* Exercise instructions: What is to be transcribed is the run of lines opening with the one that has "Build this scene" and closing with the one that has "scene.camera = cam", and only that run, exactly.

* Record excerpts:
## Begin

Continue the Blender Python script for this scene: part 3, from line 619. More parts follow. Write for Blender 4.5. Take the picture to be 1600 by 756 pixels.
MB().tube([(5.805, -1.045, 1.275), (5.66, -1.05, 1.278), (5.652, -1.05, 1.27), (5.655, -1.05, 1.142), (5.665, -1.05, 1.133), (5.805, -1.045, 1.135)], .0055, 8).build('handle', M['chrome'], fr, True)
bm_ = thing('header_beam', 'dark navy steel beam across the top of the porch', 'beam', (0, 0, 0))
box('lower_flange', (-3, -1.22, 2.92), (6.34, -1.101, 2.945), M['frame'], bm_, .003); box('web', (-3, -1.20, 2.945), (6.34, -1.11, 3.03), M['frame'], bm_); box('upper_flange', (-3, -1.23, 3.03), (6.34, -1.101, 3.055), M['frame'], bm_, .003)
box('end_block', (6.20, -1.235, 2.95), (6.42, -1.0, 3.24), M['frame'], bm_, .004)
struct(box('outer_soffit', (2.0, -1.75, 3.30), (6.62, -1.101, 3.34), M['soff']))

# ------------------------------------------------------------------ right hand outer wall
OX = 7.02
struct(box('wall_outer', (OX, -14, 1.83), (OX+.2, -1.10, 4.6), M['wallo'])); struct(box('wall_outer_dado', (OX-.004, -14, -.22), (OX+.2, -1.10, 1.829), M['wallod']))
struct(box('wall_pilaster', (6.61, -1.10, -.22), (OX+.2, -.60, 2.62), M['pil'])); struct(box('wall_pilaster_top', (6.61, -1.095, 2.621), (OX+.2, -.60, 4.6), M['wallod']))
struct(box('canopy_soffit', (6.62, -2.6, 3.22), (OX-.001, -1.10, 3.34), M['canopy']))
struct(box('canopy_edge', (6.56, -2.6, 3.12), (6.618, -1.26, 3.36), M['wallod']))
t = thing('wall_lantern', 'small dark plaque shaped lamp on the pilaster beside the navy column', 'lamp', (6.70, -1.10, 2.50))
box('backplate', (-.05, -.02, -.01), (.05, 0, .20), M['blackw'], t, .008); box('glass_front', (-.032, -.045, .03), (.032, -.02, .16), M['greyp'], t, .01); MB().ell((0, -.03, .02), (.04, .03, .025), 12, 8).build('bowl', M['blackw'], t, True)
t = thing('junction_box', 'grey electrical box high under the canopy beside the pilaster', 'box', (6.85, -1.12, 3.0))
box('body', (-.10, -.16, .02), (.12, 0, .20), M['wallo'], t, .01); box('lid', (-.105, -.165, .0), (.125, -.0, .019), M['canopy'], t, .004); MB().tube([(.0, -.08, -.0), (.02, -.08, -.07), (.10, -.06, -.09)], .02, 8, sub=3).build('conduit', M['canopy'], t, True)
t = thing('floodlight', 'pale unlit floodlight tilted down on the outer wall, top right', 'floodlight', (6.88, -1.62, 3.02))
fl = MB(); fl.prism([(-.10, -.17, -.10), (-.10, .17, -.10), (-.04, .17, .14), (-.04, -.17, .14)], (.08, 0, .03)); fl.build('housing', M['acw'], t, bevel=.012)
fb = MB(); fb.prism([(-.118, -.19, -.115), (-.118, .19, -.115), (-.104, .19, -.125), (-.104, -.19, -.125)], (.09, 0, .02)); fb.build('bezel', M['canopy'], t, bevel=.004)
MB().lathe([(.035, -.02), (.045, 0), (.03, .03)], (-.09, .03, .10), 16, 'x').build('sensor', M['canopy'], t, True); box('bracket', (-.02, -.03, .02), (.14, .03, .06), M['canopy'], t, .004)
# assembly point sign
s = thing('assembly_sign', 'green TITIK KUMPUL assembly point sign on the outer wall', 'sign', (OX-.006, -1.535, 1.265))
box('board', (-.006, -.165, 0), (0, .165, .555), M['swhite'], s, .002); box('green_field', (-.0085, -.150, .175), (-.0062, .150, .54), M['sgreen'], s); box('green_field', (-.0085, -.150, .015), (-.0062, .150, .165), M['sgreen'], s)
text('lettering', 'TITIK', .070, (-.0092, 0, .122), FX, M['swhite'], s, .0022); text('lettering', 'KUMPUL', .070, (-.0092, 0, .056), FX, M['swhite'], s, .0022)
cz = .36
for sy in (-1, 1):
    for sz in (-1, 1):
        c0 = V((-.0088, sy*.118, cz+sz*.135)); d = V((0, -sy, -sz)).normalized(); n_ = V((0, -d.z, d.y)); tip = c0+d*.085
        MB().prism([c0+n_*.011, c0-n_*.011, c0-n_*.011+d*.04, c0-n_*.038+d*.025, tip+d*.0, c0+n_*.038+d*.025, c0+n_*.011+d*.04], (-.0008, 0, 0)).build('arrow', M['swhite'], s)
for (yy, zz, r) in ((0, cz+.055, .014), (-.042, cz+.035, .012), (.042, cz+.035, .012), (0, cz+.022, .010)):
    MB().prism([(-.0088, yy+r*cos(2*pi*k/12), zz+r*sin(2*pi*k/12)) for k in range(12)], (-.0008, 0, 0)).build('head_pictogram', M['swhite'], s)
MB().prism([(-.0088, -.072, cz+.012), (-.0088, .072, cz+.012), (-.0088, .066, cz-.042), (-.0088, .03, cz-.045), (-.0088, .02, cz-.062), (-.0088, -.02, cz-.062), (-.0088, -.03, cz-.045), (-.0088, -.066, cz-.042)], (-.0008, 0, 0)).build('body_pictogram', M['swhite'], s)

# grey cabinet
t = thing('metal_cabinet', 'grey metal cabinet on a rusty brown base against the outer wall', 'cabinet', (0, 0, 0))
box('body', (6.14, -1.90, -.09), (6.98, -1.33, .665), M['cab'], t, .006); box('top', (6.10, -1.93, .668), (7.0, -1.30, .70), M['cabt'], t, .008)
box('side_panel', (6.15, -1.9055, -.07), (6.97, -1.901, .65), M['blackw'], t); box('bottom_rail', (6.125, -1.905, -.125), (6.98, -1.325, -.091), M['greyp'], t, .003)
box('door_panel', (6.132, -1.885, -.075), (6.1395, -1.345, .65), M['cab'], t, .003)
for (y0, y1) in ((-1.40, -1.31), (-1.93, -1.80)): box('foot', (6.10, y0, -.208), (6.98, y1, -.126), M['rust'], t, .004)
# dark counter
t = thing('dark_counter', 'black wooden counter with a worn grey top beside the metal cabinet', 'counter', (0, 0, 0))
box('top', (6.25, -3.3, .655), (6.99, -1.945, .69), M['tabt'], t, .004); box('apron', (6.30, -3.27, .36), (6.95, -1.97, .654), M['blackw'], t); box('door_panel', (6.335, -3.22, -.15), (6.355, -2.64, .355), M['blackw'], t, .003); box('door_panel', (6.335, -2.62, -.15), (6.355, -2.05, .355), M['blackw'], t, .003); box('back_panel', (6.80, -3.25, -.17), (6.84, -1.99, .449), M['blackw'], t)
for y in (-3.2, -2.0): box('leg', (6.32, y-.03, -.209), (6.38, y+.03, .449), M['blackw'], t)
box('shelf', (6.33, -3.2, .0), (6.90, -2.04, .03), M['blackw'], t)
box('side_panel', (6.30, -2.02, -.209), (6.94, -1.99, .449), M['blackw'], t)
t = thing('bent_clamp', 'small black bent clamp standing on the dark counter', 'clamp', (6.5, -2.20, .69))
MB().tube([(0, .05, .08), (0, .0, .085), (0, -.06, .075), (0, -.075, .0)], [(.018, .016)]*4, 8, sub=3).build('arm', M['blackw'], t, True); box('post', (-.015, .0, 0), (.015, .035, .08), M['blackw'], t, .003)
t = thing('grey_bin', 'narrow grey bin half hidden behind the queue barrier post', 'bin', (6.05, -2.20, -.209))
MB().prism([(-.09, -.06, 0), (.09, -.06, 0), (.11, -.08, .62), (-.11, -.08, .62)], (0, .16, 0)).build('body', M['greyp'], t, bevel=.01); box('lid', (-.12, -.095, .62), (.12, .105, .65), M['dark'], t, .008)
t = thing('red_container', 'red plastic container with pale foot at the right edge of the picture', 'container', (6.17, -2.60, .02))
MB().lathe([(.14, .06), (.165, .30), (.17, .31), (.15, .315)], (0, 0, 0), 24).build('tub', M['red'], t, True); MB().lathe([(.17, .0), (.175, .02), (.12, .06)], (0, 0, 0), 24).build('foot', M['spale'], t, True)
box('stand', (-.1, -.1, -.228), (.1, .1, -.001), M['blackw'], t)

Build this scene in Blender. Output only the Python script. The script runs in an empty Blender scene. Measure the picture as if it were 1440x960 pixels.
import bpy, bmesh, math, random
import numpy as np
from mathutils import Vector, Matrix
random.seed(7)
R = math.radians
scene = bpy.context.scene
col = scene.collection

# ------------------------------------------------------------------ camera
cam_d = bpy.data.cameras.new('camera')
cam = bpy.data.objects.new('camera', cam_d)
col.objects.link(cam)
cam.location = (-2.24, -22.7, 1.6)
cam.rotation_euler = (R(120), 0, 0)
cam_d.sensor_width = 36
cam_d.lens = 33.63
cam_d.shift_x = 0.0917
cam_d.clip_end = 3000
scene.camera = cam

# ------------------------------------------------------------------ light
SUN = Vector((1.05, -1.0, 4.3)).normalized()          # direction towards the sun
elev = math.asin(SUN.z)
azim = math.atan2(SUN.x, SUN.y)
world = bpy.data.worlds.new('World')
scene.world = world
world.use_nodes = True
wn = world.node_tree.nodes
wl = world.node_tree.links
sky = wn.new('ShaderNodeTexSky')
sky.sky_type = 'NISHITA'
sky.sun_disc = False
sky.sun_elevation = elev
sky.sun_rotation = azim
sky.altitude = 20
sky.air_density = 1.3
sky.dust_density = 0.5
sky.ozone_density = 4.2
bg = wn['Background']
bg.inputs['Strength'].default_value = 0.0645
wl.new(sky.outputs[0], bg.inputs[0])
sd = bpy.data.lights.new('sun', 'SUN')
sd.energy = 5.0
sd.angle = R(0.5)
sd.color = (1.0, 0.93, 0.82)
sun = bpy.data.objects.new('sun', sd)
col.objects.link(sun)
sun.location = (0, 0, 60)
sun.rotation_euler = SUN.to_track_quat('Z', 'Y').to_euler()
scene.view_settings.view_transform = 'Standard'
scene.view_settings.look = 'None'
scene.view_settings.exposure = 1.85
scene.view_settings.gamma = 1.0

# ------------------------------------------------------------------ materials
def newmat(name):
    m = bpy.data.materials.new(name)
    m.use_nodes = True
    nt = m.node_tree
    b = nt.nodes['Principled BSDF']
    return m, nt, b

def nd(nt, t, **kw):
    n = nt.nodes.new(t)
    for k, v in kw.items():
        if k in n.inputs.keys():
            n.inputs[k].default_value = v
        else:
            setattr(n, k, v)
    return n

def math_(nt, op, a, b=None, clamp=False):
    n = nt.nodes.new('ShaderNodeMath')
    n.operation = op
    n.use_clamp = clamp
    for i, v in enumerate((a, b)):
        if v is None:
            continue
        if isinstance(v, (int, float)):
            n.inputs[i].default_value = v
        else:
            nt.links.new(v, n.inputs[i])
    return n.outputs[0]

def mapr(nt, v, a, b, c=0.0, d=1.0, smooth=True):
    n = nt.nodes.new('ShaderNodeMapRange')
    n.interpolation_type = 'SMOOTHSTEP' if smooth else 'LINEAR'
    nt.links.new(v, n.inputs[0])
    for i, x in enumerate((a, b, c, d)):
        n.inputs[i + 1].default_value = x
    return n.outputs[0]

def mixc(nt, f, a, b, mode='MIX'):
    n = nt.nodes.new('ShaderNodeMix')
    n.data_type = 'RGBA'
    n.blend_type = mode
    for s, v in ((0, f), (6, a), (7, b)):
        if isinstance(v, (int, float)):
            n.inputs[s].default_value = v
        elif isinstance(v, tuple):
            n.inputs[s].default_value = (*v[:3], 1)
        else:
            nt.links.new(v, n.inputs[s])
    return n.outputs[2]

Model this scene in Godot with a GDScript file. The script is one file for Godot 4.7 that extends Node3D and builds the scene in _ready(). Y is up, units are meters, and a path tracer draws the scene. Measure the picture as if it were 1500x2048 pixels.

## End

* Completed exercise:
Build this scene in Blender. Output only the Python script. The script runs in an empty Blender scene. Measure the picture as if it were 1440x960 pixels.
import bpy, bmesh, math, random
import numpy as np
from mathutils import Vector, Matrix
random.seed(7)
R = math.radians
scene = bpy.context.scene
col = scene.collection

# ------------------------------------------------------------------ camera
cam_d = bpy.data.cameras.new('camera')
cam = bpy.data.objects.new('camera', cam_d)
col.objects.link(cam)
cam.location = (-2.24, -22.7, 1.6)
cam.rotation_euler = (R(120), 0, 0)
cam_d.sensor_width = 36
cam_d.lens = 33.63
cam_d.shift_x = 0.0917
cam_d.clip_end = 3000
scene.camera = cam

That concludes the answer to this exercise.